Chisora bije nie jak facet, tylko jak kobieta

Brytyjski bokser Dereck Chisora, który podczas ceremonii ważenia spoliczkował Ukraińca Witalija Kliczkę, zapłaci 50 tysięcy dolarów kary - postanowiły władze federacji WBC.
Witalij Kliczko i Dereck ChisoraWitalij Kliczko i Dereck ChisoraPAP/EPA

Do skandalu doszło przed walką o mistrzostwo świata WBC w wadze ciężkiej. Urodzony w Zimbabwe Chisora podczas tzw. face to face (spojrzenie w oczy z bliskiej odległości) w Monachium uderzył rywala otwartą, prawą dłonią w twarz i obsypał wyzwiskami. Broniący tytułu Ukrainiec zachował spokój i nie zrewanżował się zawodnikowi noszącemu ringowy przydomek "Del Boy.

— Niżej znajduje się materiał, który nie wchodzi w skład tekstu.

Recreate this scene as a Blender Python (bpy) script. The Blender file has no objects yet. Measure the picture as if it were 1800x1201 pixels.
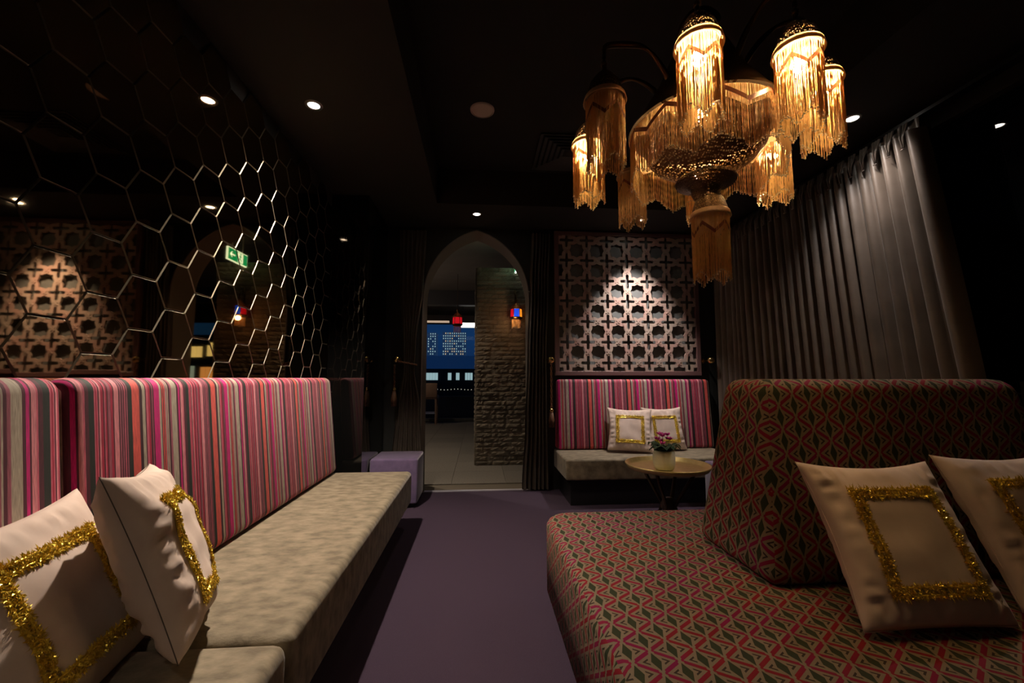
import bpy, bmesh, math, random
from mathutils import Vector, Matrix, noise
random.seed(7)
PI = math.pi
SC = bpy.context.scene
COL = SC.collection
# ------------------------------------------------------------------ camera
FPX = 743.0
yaw, pitch = math.atan(57/FPX), math.atan(64/FPX)
cam = bpy.data.cameras.new('camera'); cam.sensor_width = 36; cam.lens = FPX/1800*36
cam.clip_start = 0.05; cam.clip_end = 1500
camo = bpy.data.objects.new('camera', cam); COL.objects.link(camo)
camo.location = (0, 0, 1.15)
camo.rotation_euler = (PI/2+pitch, 0, -yaw)
SC.camera = camo
SC.view_settings.view_transform = 'Standard'; SC.view_settings.look = 'None'
SC.view_settings.gamma = 1; SC.view_settings.use_curve_mapping = False
SC.view_settings.exposure = 0.0
SC.cycles.use_denoising = True
SC.cycles.max_bounces = 6; SC.cycles.transparent_max_bounces = 12
SC.cycles.sample_clamp_indirect = 3.0
# ------------------------------------------------------------------ world: deep blue dusk
W = bpy.data.worlds.new('dusk'); SC.world = W; W.use_nodes = True
nt = W.node_tree; nt.nodes.clear()
tc = nt.nodes.new('ShaderNodeTexCoord'); sx = nt.nodes.new('ShaderNodeSeparateXYZ')
cr = nt.nodes.new('ShaderNodeValToRGB'); bg = nt.nodes.new('ShaderNodeBackground'); out = nt.nodes.new('ShaderNodeOutputWorld')
nt.links.new(tc.outputs['Generated'], sx.inputs[0]); nt.links.new(sx.outputs['Z'], cr.inputs[0])
cr.color_ramp.elements[0].position = 0.0; cr.color_ramp.elements[0].color = (0.004, 0.02, 0.075, 1)
cr.color_ramp.elements[1].position = 0.30; cr.color_ramp.elements[1].color = (0.002, 0.005, 0.018, 1)
e = cr.color_ramp.elements.new(0.10); e.color = (0.006, 0.035, 0.12, 1)
nt.links.new(cr.outputs[0], bg.inputs[0]); bg.inputs[1].default_value = 1.0
nt.links.new(bg.outputs[0], out.inputs[0])
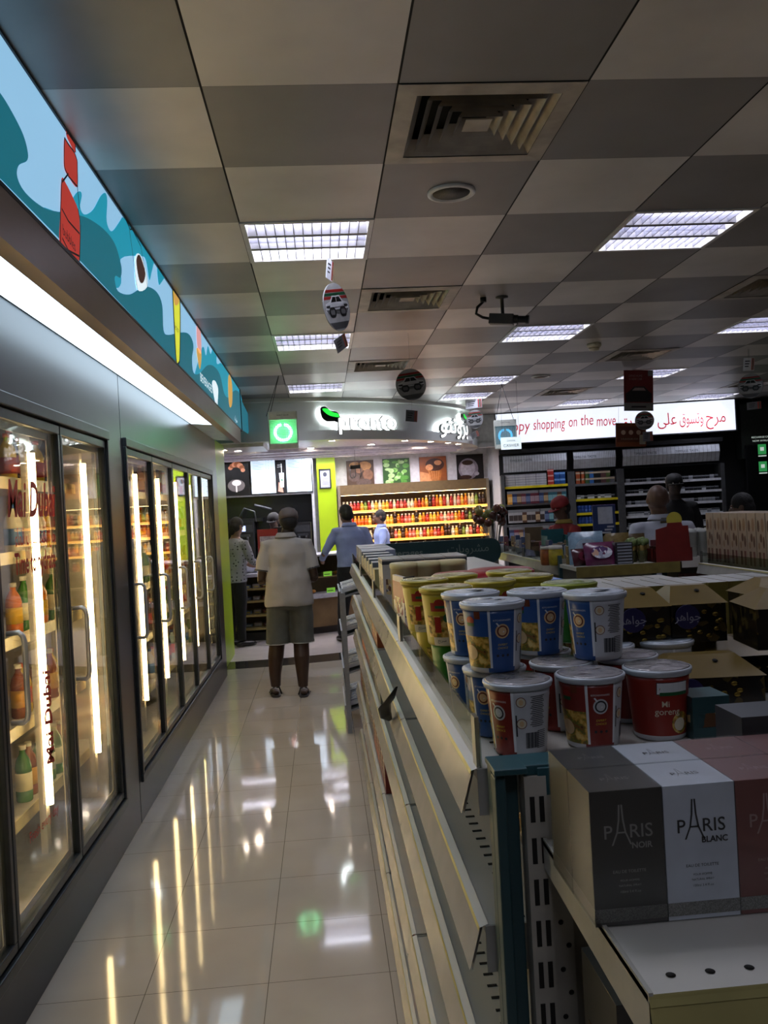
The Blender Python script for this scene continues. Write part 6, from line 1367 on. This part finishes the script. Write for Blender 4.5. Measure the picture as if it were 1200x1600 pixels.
    if G('shorts'):
        for s in (-1, 1):
            fx, fy = G('feet', {}).get(s, (s*hx, 0)); kx = s*.095+(fx-s*.095)*.5; cx_ = kx*.5+s*.06
            b = B(); n = 36; b.tube([(cx_+.108*math.cos(2*PI*q/n), .118*math.sin(2*PI*q/n), zb+.004) for q in range(n+1)], .005, 6); b.build('hem_piping', M('white piping', '#b0b0ac', .7), low)
    # shirt
    c = G('top', '#8f8c86'); sm2 = G('topmat') or M('cloth '+c, c, .85, 0, 0, .07, 5, bump=.9); hem = G('hem', .93); b = B()
    puff = G('puff', 1.)
    b.loft([(bend((0,0,z)), rx, ry) for z, rx, ry in ((hem,.192*W_*puff,.142*W_*puff),(hem+.02,.194*W_*puff,.144*W_*puff),(1.08,.182*W_*puff,.138*W_),(1.20,.186*puff,.138),(1.32,.198,.134),(1.40,.180,.112),(1.45,.122,.092),(1.475,.082,.078))], 28, e=2.2)
    for s in (-1, 1):
        sh, el, wr = arms[s]
        if G('long'): b.tube([bend((s*.10,0,1.40)), sh, sh.lerp(el,.5), el, el.lerp(wr,.5), wr], [.066,.070,.062,.054,.047,.038], 16)
        else: b.tube([bend((s*.10,0,1.40)), sh, sh.lerp(el,.4), sh.lerp(el,.72)], [.064,.070,.070,.073], 16)
    shirt = solid(b, 'shirt', sm2, t, .009, 4); folds(shirt, .030)
    if G('cuffs'):
        for s in (-1, 1):
            sh, el, wr = arms[s]; b = B(); a_ = sh.lerp(el,.695); z_ = sh.lerp(el,.735); b.tube([a_, z_], [.0745,.0750], 20, sm=False); b.build('sleeve_trim', M('dark sleeve trim', '#3a3a3c', .7), shirt)
    if G('collar'):
        b = B(); b.lathe([(.074,1.512),(.082,1.506),(.099,1.476),(.102,1.468)], seg=28, sy=.92, caps=False, T=Matrix.Translation(bend((0,-.004,1.49))-Vector((0,0,1.49))))
        oc = b.build('collar', M('cloth2 '+G('collar'), G('collar'), .85), shirt); md = oc.modifiers.new('thick', 'SOLIDIFY'); md.thickness = .006
    # hair, cap
    if G('hair'):
        b = B(); hh = G('hair_len', 0); (b.ball((0,-.022,.033), .084, .098, .096, 0, 22, 16, ht @ Matrix.Rotation(R(-14), 4, 'X')) if not G('cap') else None)
        if hh: b.ball((0,-.07,-.02-hh), .06, .04, .06+hh, 0, 14, 10, ht)
        b.ball((0,-.038,-.012), .083, .078, .082, 0, 18, 10, ht); solid(b, 'hair', M('hair '+G('hair'), G('hair'), .75, 0, 0, .3, 60, bump=.5), t, .008, 3)
    if G('cap'):
        cm = M('cap '+G('cap'), G('cap'), .75, 0, 0, .25 if G('cap_print') else .1, 26, col2=G('cap_print')); rot = ht @ Matrix.Rotation(R(-6), 4, 'X')
        b = B(); b.lathe([(.088,-.0),(.091,.03),(.086,.065),(.062,.096),(.03,.11),(.0001,.113)], seg=28, T=rot @ Matrix.Translation((0,-.012,.012)), sy=1.16); cp = b.build('cap', cm, t)
        b = B(); dirb = G('brim', 1); P = [(.08*math.cos(R(a)), .07+.075*math.sin(R(a))) for a in range(0, 181, 15)]; b.prism([(x, y*dirb) for x, y in P]+[(-.07, .05*dirb), (.07, .05*dirb)], .014, .02, 0, rot); b.build('brim', cm, cp)
    # shoes
    sc_ = G('shoe', '#171616')
    for s in (-1, 1):
        fx, fy = G('feet', {}).get(s, (s*hx, 0)); b = B()
        if G('flip'):
            b.tube([(fx,fy-.085,.008),(fx,fy-.04,.008),(fx+s*.01,fy+.07,.008),(fx+s*.018,fy+.15,.008),(fx+s*.018,fy+.20,.008)], [.035,.045,.048,.056,.038], 14, 0, .18); b.tube([(fx-.045,fy+.02,.012),(fx-.02,fy+.07,.066),(fx+s*.01,fy+.14,.04)], .008, 8); b.tube([(fx+.05,fy+.02,.012),(fx+.03,fy+.07,.066),(fx+s*.01,fy+.14,.04)], .008, 8)
            b.build('flip_flop', M('sandal dark', '#211c19', .6), t)
        else:
            b.tube([(fx,fy-.085,.04),(fx,fy-.03,.052),(fx+s*.01,fy+.06,.042),(fx+s*.018,fy+.15,.032),(fx+s*.018,fy+.215,.026)], [.034,.046,.05,.052,.034], 14, 0, .75); b.build('shoe', M('shoe '+sc_, sc_, .35), t)
    return t
cust = person('person in pale grey polo shirt, cap and grey shorts standing in the aisle', (-.315, 7.22, 0), R(3), 1.60,
    dict(skin='#3a2519', top='#a39f98', low='#52544e', shorts=True, puff=1.03, girth=1.12, hem=.835, collar='#9a9690', cuffs=True, cap='#6f6b67', cap_print='#5f5250', brim=1, hair='#120e0c', flip=True, wide=1.0, calf=1.25,
         feet={-1:(-.165,.04), 1:(.085,-.06)}, arms={-1:((-.245,-.03,1.08),(-.20,.19,1.04)), 1:((.245,-.03,1.08),(.20,.19,1.04))}, head=(.035,.03,-.02), nod=-6))
pf = at(537, 1003, 2, 0)
person('person in light blue shirt and black trousers leaning at the counter, seen from behind', (at(548,850,1,9.95).x, 9.95, 0), R(8), 1.62,
    dict(skin='#6b4a38', top='#8290b8', low='#121214', long=True, hair='#0e0c0b', girth=1.02, hem=.95, collar='#8794bb', lean=.06, feet={-1:(-.15,.06), 1:(.08,-.02)}, arms={-1:((-.33,.02,1.15),(-.34,.22,1.06)), 1:((.27,-.02,1.12),(.20,.20,1.12))}, head=(-.03,.04,-.02), turn=20, nod=-14))
person('person in light blue shirt with dark hair seen in profile behind the counter', (at(596,830,1,12.72).x, 12.70, 0), R(96), 1.52,
    dict(skin='#5a3c2c', top='#7f8db5', low='#121214', long=True, hair='#14100e', collar='#7f8db5', hem=.93, arms={-1:((-.25,.05,1.14),(-.2,.25,1.06)), 1:((.25,.05,1.14),(.2,.25,1.06))}))
dots = None
def dotted():
    mt = bpy.data.materials.new('dotted sweatshirt'); mt.use_nodes = True; nt = mt.node_tree; N = nt.nodes; L = nt.links; b = N['Principled BSDF']; b.inputs['Roughness'].default_value = .85
    tc = N.new('ShaderNodeTexCoord'); v = N.new('ShaderNodeTexVoronoi'); v.inputs['Scale'].default_value = 22; v.inputs['Randomness'].default_value = .45; L.new(tc.outputs['Object'], v.inputs['Vector'])
    cr = N.new('ShaderNodeValToRGB'); cr.color_ramp.interpolation = 'CONSTANT'; cr.color_ramp.elements[0].color = (*lin('#23242c'), 1); cr.color_ramp.elements[1].position = .24; cr.color_ramp.elements[1].color = (*lin('#8f909c'), 1)
    L.new(v.outputs['Distance'], cr.inputs[0]); L.new(cr.outputs[0], b.inputs['Base Color']); return mt
person('person in dotted grey sweatshirt reaching over the counter beside the lime wall', (at(366,900,1,10.2).x, 10.15, 0), R(-42), 1.52,
    dict(skin='#8a6a5a', topmat=dotted(), low='#121214', long=True, hair='#100d0c', hair_len=.03, hem=.88, lean=.12, arms={-1:((-.24,.12,1.18),(-.14,.36,1.10)), 1:((.24,.10,1.16),(.14,.36,1.08))}, nod=-16))
person('person in black with dark cap behind the counter, half hidden by the polo shirt', (at(430,830,1,11.9).x, 11.75, 0), R(160), 1.56, dict(skin='#3a281f', top='#17181a', low='#111113', long=True, cap='#131315', hair='#0c0b0a', nod=-12))
person('bald person in white T-shirt seen from behind beyond the mustard shelf', (at(1034,800,1,6.0).x, 6.02, 0), R(-4), 1.61,
    dict(skin='#5a4032', top='#a4a7b3', low='#1a1b1f', girth=1.18, puff=1.05, hem=.84, wide=1.06, collar='#9a9da8', arms={-1:((-.28,-.02,1.12),(-.2,.2,1.0)), 1:((.28,-.02,1.12),(.2,.2,1.0))}, head=(-.02,.0,-.01)))
person('cashier in black with a black cap behind the bald person', (at(1064,790,1,8.6).x, 8.75, 0), R(170), 1.74, dict(skin='#2c1f19', top='#111214', low='#0f0f11', long=True, cap='#0f0f10', hair='#0b0a0a'))
person('person in red cap and red shirt bending over goods near the tobacco cabinets', (at(890,820,1,7.9).x, 7.95, 0), R(110), 1.56,
    dict(skin='#4a3226', top='#6f1719', low='#1a1a1c', long=True, cap='#7a1518', hair='#120e0c', lean=.10, collar='#7d6a2a', arms={-1:((-.22,.12,1.16),(-.14,.34,1.12)), 1:((.22,.12,1.16),(.14,.34,1.12))}, nod=-18))
person('person with dark hair and white collar, behind the patterned boxes at the right edge', (at(1176,800,1,6.2).x, 6.25, 0), R(60), 1.50, dict(skin='#5a4236', top='#a9acb0', low='#1a1a1c', long=True, hair='#0d0b0b', collar='#b3b5b9', lean=.06, nod=-10))
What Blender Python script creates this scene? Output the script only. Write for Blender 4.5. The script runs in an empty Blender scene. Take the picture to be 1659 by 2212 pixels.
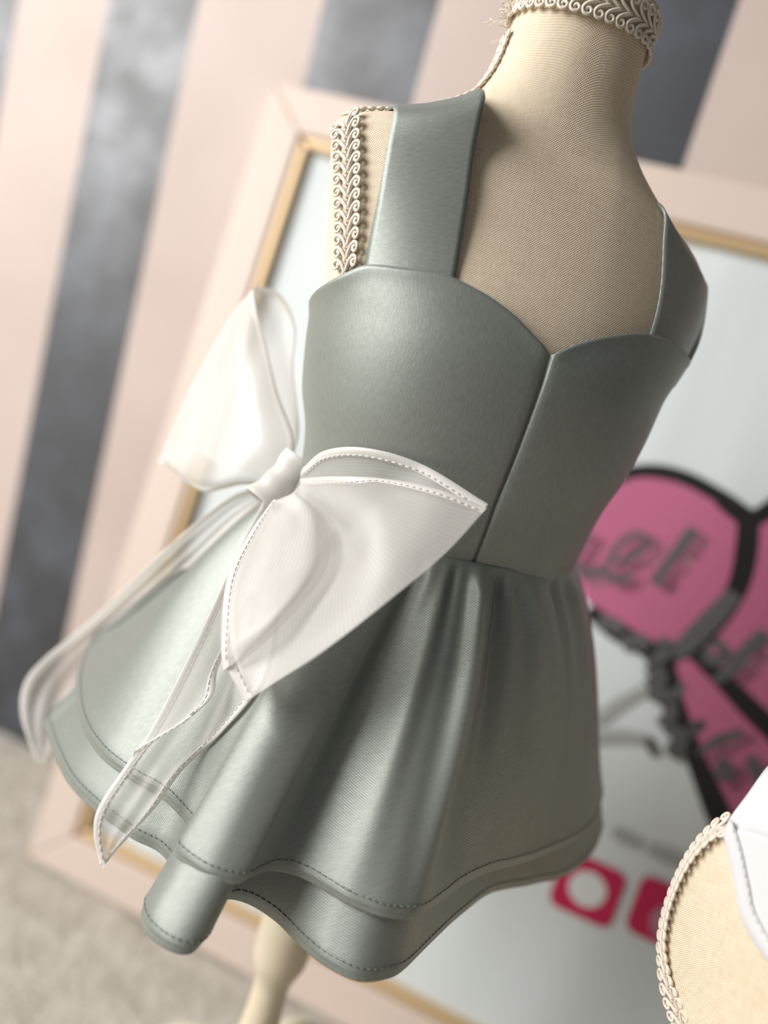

- Policzymy się w ringu w sobotę wieczorem. Chisora bije nie jak facet, tylko jak kobieta, z otwartej ręki - powiedział Kliczko.

Zdjęcia i filmy z ważenia w bawarskiej stolicy obiegły media na całym świecie. Szef WBC Jose Sulaiman ukarał krewkiego boksera grzywną w wysokości 50 tys. USD. Połowa tej kwoty trafi na konto niemieckiej fundacji pomagającej dzieciom.

- Chisora pokazał brak szacunku dla mistrza i rywala, całego sportu. To niedopuszczalne, hańbiące zachowanie. Nie jest dżentelmenem, nie tego spodziewamy się po pięściarzach. Zapewne zależało mu na sprowokowaniu Witalija, ale znając Kliczkę, odpłaci mu między linami - stwierdził Sulaiman.

Podczas ważenia cięższy okazał się mający 202 cm wzrostu 40-letni Kliczko (rekord walk 43-2) - 110,5 kg. 28-letni Brytyjczyk (187 cm) jest nieco lżejszy - 109,4 kg.